Bertuzzi, by the way, is wearing No. 7 as a tribute to his boyhood idol, Esposito. He had worn 44 in Long Island, Vancouver, Florida and Detroit and last season wore No. 4 in Anaheim. Both those numbers were already in use when Bertuzzi arrived in Calgary so, a fresh start, with a new number, seemed appropriate.

Bertuzzi grew up in Sudbury in northern Ontario in a family where “hockey was a pretty big deal. My dad played semi-competitive.” He played minor hockey in Sudbury up to midget, when he was drafted into the OHL.

He remembers arriving in Guelph. “My dad drove me to Guelph, dropped me off at the track, gave me a hundred bucks and said ‘Good Luck’. We had to run the track. Six laps. I was leading the first lap and then I cam dead last after that. I was wearing cut off jeans and tank top, I think.”


“Hey, I’m from Sudbury,” laughed Bertuzzi.
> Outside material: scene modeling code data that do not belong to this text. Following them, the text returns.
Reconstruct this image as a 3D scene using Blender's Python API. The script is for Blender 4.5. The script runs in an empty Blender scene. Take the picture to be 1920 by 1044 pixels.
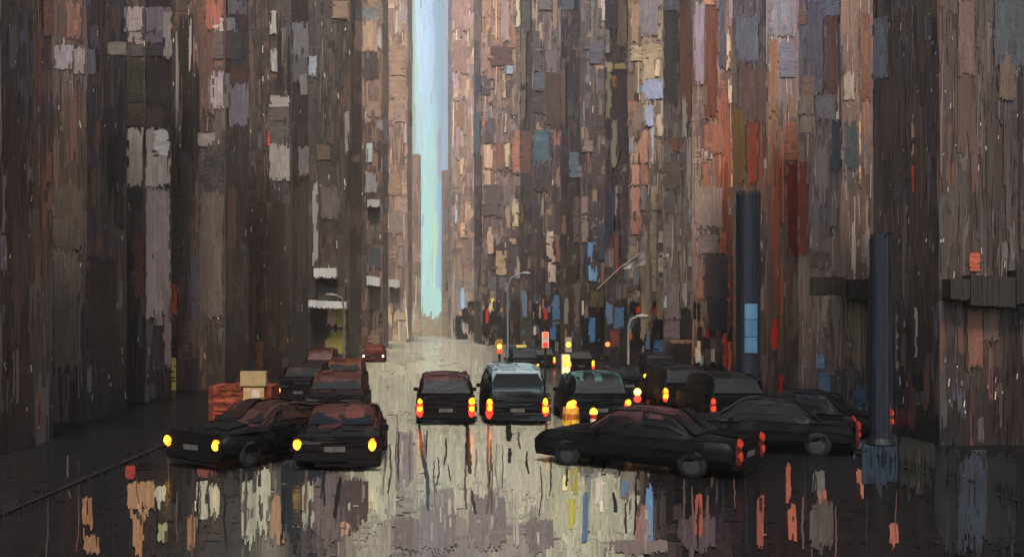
import bpy, math, random
from mathutils import Vector, Matrix
random.seed(7)
R = random.random
U = random.uniform
PI = math.pi
C = bpy.context.scene.collection
F, CX, HY, H = 1663.0, 815.0, 618.0, 3.3       # focal length in px, vanishing point, horizon, eye height
EXPO = 1.5
HAZE = .0003

# ------------------------------------------------------------------ colour
def s2l(c): return c/12.92 if c <= .04045 else ((c+.055)/1.055)**2.4
def hx(h): return tuple(s2l(int(h[i:i+2], 16)/255) for i in (0, 2, 4))
K = {'front': (1, 1, 1), 'side': (1, 1, 1), 'ground': (1, 1, 1), 'car': (1, 1, 1)}
K = {'front': (.88, .96, 1.08), 'side': (.76, .82, .92), 'ground': (1.5, 1.46, 1.54), 'car': (1.9, 2.0, 2.1)}  # side faces get lighter paint than fronts to make up for their shade
def alb(c, kind, gain=1.0):
    k = K[kind]
    return tuple(min(.85, max(.002, c[i]*gain/k[i])) for i in range(3))
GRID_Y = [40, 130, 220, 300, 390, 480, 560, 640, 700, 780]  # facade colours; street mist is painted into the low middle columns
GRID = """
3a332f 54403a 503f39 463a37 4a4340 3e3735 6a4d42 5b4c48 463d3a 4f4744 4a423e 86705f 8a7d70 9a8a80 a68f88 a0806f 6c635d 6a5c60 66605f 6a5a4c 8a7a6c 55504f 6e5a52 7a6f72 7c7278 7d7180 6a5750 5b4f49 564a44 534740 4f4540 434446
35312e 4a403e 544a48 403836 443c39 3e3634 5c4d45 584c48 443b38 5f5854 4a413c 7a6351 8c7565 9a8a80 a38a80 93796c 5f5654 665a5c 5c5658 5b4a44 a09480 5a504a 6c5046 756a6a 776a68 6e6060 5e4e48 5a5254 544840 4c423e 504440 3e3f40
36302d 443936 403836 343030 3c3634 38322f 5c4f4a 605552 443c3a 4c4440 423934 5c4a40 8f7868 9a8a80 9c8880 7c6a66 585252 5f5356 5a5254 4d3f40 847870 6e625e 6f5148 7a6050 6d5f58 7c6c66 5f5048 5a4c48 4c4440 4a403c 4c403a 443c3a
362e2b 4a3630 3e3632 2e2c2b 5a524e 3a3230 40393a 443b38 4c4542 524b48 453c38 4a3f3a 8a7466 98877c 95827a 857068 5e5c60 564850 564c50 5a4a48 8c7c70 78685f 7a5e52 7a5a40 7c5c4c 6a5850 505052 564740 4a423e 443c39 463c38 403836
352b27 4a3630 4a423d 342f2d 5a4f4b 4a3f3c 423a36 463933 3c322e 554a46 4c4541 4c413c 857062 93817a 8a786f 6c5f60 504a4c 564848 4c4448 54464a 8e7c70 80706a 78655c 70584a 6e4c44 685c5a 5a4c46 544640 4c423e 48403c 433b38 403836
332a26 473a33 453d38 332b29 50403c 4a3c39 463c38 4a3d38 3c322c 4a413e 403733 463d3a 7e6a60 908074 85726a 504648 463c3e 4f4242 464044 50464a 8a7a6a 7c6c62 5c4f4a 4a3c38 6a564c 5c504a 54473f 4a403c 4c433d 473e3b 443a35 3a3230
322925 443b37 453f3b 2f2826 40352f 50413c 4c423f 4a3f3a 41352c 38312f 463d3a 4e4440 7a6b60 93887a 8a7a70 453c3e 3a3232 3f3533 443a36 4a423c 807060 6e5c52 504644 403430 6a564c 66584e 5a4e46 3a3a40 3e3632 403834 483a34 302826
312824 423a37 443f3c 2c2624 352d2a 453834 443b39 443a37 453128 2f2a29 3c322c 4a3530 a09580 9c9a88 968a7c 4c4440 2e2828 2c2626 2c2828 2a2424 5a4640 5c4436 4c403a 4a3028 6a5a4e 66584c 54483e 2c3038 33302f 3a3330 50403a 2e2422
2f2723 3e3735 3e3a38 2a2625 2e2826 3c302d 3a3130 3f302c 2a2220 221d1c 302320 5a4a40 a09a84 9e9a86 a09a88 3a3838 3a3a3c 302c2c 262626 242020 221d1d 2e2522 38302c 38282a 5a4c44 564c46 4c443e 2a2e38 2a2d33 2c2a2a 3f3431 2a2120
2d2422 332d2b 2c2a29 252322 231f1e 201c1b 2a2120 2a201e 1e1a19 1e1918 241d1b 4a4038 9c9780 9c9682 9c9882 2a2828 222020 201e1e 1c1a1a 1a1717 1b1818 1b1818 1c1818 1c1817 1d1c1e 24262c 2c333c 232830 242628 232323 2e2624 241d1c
"""
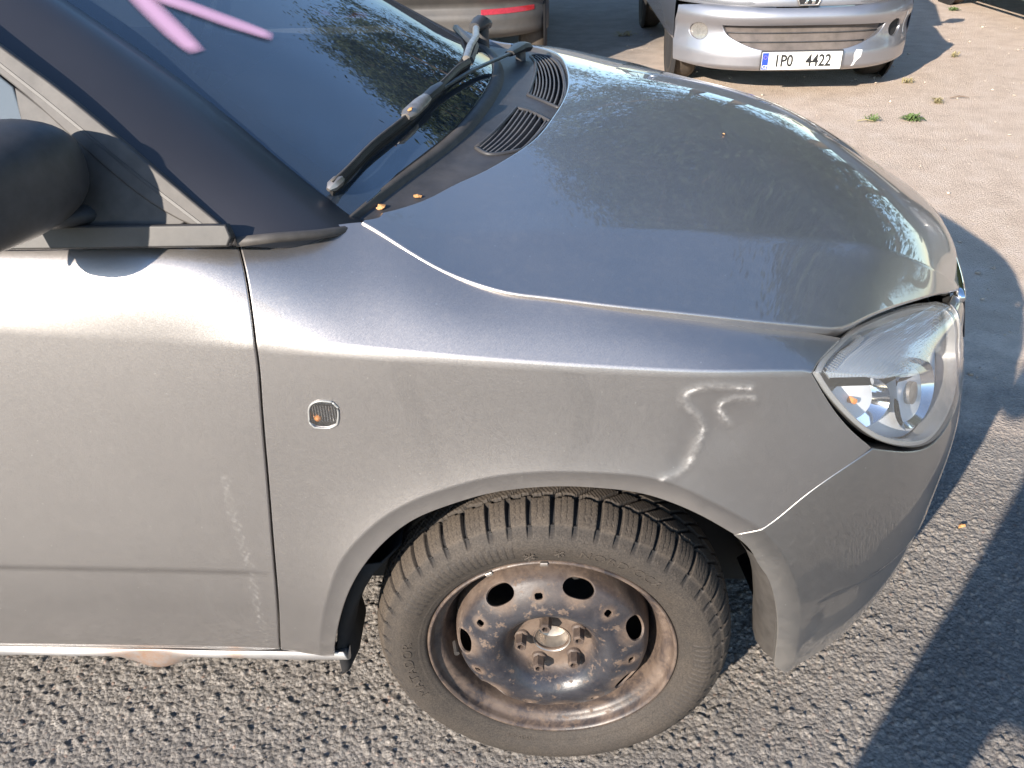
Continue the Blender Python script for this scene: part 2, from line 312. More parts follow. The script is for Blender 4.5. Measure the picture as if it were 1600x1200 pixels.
paint('far_silver_paint', (.34, .35, .385), 1., .46, .07)
paint('far_dark_paint', (.035, .045, .07), dust=.10, metal=.3)
paint('far_blue_paint', (.06, .075, .10), dust=.10, metal=.4)
simple('matt_black_film', (.030, .030, .036), .42, 0, .12, .15, 4, spec=.5)
simple('black_plastic', (.035, .036, .040), .5, 0, 0, .2, 60, .08, dust=.12)
simple('grey_plastic', (.075, .075, .078), .55, 0, 0, .15, 200, .15, dust=.3)
simple('rubber_seal', (.026, .025, .025), .5, 0, 0, .25, 40, .1, dust=.12)
simple('dusty_trim', (.052, .048, .045), .6, 0, 0, .25, 50, .1, dust=.10)
simple('wiper_black', (.014, .014, .016), .42, 0, 0, .2, 60)
simple('inner_black', (.012, .012, .013), .9, 0, 0, .2, 20, dust=.05)
simple('liner_plastic', (.03, .028, .026), .8, 0, 0, .3, 30, .1, dust=.25)
simple('chrome', (.88, .88, .88), .07, 1., 0, .02, 5)
simple('dull_metal', (.42, .38, .34), .4, .8, 0, .25, 60, .1, dust=.2)
simple('far_bumper_plastic', (.045, .045, .045), .5, 0, 0, .12, 8, dust=.25)
simple('plate_white', (.80, .79, .72), .4, 0, 0, .04, 30)
simple('plate_blue', (.02, .06, .42), .4)
simple('plate_ink', (.015, .015, .015), .5)
simple('red_reflector', (.30, .02, .025), .15, 0, 1., .2, 80)
simple('lamp_bezel', (.82, .83, .84), .30, .0, .5, .06, 20)
simple('lamp_rim', (.30, .30, .29), .3, .2, .6, .06, 20)
simple('amber_bulb', (.75, .27, .06), .25, 0, .6)
simple('orange_leaf', (.50, .26, .10), .6, 0, 0, .3, 300)
simple('dry_twig', (.16, .11, .07), .8)
simple('scuff_white', (.82, .81, .78), .6)
simple('seat_cloth', (.11, .115, .12), .9, 0, 0, .2, 80)
simple('dash_plastic', (.018, .019, .021), .6, 0, 0, .2, 80)
# rusted dusty wheel steel
def rusty(name, black):
    a = N(name); co = a.obj()
    n1 = a.noise(18, 8, .7, co, .5); n2 = a.noise(55, 6, .75, co); n3 = a.noise(140, 4, .8, co)
    rust = a.attr('rust')
    spots = a.ramp(n2, [(.565, 0.), (.60, 1.)])
    f = a.math('MINIMUM', a.math('ADD', a.math('MULTIPLY', spots, .75), rust), 1.)
    rc = a.ramp(n1, [(.25, (.042, .029, .021)), (.45, (.095, .066, .049)), (.62, (.145, .107, .082)), (.8, (.205, .160, .127))])
    rc = a.mix(a.ramp(n3, [(.45, 0.), (.7, .5)]), rc, (.16, .11, .08))
    bc = a.ramp(n1, [(.3, (.008, .011, .018)), (.7, (.03, .035, .045))])
    f = a.math('MINIMUM', a.math('ADD', f, a.math('MULTIPLY', n3, .22)), 1.)
    a.p(Base_Color=a.mix(f if black else a.math('MAXIMUM', f, a.ramp(n1, [(.32, .10), (.56, .85)])), bc, rc),
        Roughness=a.math('ADD', .26, a.math('MULTIPLY', f, .5)), Specular_IOR_Level=.5,
        Normal=a.bump(n3, .25, .001, a.bump(n2, .3, .002)))
    M[name] = a.m
rusty('rusty_black_steel', True); rusty('rusty_brown_steel', False)
# tyre rubber: dust on the raised, worn faces, groove shade painted in by leaving it out
a = N('tyre_rubber'); co = a.obj(); du = a.attr('dust')
n1 = a.noise(26, 7, .7, co); n2 = a.noise(380, 3, .7, co)
f = a.math('MULTIPLY', du, a.ramp(n1, [(.25, .45), (.7, 1.)]))
c = a.mix(f, a.ramp(n2, [(.3, (.016, .015, .015)), (.7, (.034, .032, .031))]), a.ramp(n2, [(.3, (.046, .037, .029)), (.7, (.118, .094, .072))]))
a.p(Base_Color=c, Roughness=.75, Specular_IOR_Level=.3, Normal=a.bump(n2, .25, .0008)); M['tyre_rubber'] = a.m
# thin panes: partly see-through, reflecting more at grazing angles
def pane(name, tint, body, opac, dusty=.05, rough=.0, ior=1.52, boost=1.6, cap=1.):
    a = N(name); co = a.obj()
    tr = a.n('BsdfTransparent'); a.set(tr.inputs[0], tint)
    df = a.n('BsdfDiffuse'); a.set(df.inputs[0], body)
    gl = a.n('BsdfGlossy'); gl.inputs['Roughness'].default_value = rough
    dd = a.n('BsdfDiffuse'); a.set(dd.inputs[0], (.5, .48, .44))
    bf = a.n('NewGeometry').outputs['Backfacing']     # a thin sheet reflects alike from both sides
    fr = a.n('Fresnel'); a.set(fr.inputs['IOR'], a.math('ADD', ior, a.math('MULTIPLY', bf, 1/ior-ior)))
    m1 = a.n('MixShader'); m1.inputs[0].default_value = opac; a.t.links.new(tr.outputs[0], m1.inputs[1]); a.t.links.new(df.outputs[0], m1.inputs[2])
    m2 = a.n('MixShader'); a.t.links.new(a.math('MINIMUM', a.math('MULTIPLY', fr.outputs[0], boost), cap), m2.inputs[0]); a.t.links.new(m1.outputs[0], m2.inputs[1]); a.t.links.new(gl.outputs[0], m2.inputs[2])
    m3 = a.n('MixShader'); a.t.links.new(a.math('MULTIPLY', a.ramp(a.noise(7, 8, .7, co), [(.3, .4), (.8, 1.)]), dusty), m3.inputs[0])
    a.t.links.new(m2.outputs[0], m3.inputs[1]); a.t.links.new(dd.outputs[0], m3.inputs[2])
    a.t.links.new(m3.outputs[0], a.out.inputs[0]); M[name] = a.m; return a
pane('windscreen_glass', (.42, .50, .52), (.016, .036, .068), .45, .03, .004, 1.6, 3.0, .34)  # blue body colour stands in for the sky reflected in the glass
pane('side_glass', (.35, .42, .44), (.16, .20, .23), .5, .06)  # pale blue body stands in for bright sky reflected off dusty glass
pane('far_glass', (.1, .12, .13), (.012, .014, .016), .8, .1)
pane('lamp_lens', (.98, .99, 1.), (.7, .72, .74), .03, .12, .01, 1.5, 1.3)
pane('clear_lens', (.85, .87, .88), (.3, .3, .3), .1, .2)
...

It was a very successful junior career – the Islanders drafted him in the first round in 1993 in Quebec.

“Like any other kid you are nervous,” he said of draft day. “I was slotted to anywhere from fifth overall to the second round. I remember the interview process, meeting the general managers and the build-up and the lead-up to it and the uncertainty of where you are going to go. Then your name gets called and the rest is history.”

Bertuzzi’s history includes finishing third overall in the NHL scoring in 2001-02, behind then teammate Markus Naslund and Calgary’s Jarome Iginla.  The following season he lit it up with career-highs of 46 goals and 51 assists.

He attributes at least part of that surge to prominence to Keenan.

“He is a guy I can confide in,” said Bertuzzi. “He is an easy guy to talk to. I think it is vice versa. I’m pretty easy to coach for him. I understand what he wants and what he needs. I think we have a good understanding. When you can get to a situation where you are comfortable with each other that’s the best way to be. You know what you are going to get and you can just go out and play hockey.”

And right now playing hockey is fun again for Todd Bertuzzi.